April 2010 Vol 10, Business , Financial and Property Indaba
Mbeki’s brother slams indigenisation law
JOHANNESBURG –Moeletsi Mbeki, the brother of former South African President Thabo Mbeki, has described Zimbabwe’s move to empower blacks by imposing an ownership quota as part of a get-rich-quick scheme for politicians.
JOHANNESBURG –Moeletsi Mbeki, the brother of former South African President Thabo Mbeki, has described Zimbabwe’s move to empower blacks by imposing an ownership quota as part of a get-rich-quick scheme for politicians.
Mbeki was criticising the indigenization and empowerment law which requires all foreign owned firms to transfer 51 percent equity to local Zimbabweans, starting from March 1.
Mbeki, a political commentator, entrepreneur and journalist, believes the affirmative action policies are nothing but a get-rich-quick scheme, which has nothing to do with uplifting the lives of the poor people.
“You can’t say Zimbabwe, which has been independent for 30 years, is all of a sudden having an indigenisation scheme,” said Mbeki.
“Where were they all these years? Why didn’t they build their own entrepreneurs and their own businesses if they were serious about local empowerment?”
He described the rallying call of empowering previously disadvantaged Zimbabweans as “absolute nonsense.” He said many African leaders were using empowerment laws to simply acquire assets for themselves and their families.
“It is a get rich quick scheme, an effort by rulers of Africa to acquire free assets from the people who work hard to acquire the assets, multinationals, foreigners many of whom are citizens of those countries,” said Mbeki.
His brother Thabo Mbeki introduced the Black Economic Empowerment (BEE) in South Africa when he was president, in an attempt to bring equality between blacks and whites in the economy.

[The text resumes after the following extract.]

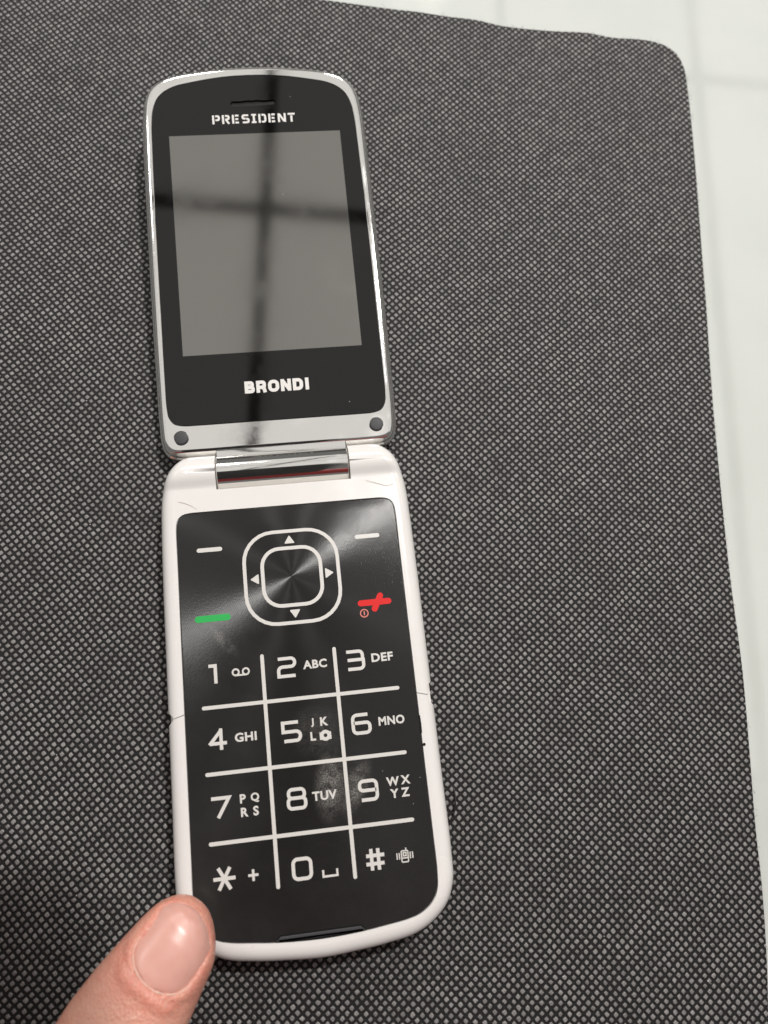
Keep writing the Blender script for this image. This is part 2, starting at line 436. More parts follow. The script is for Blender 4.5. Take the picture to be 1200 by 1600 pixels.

As part of a push to right the wrongs of apartheid and give blacks a stake of the economy, South Africa requires firms to meet quotas on black ownership, employment and procurement.
The government argues its policy offsets the racism of the past and stimulates the economy by creating a black middle class hungry for its own homes, cars and designer clothes.
But the cracks are beginning to show. Several black empowerment deals have collapsed as the global crisis has caused the value of shares used as collateral to fall, and critics argue the drive has enriched small black elite while doing nothing to boost South Africa’s economy.
This is the same with Zimbabwe which embarked on a land reform exercise in 2000 to redistribute land to landless black who were relegated to arid areas not for agricultural purposes.
The programme has largely been a failure, blighted by accusations that the best land was parcelled out to political elites with links to President Robert Mugabe, who are not using it for productive purposes.
On his part Mugabe, blames all Zimbabwe’s current problems on targeted sanctions imposed on him and officials.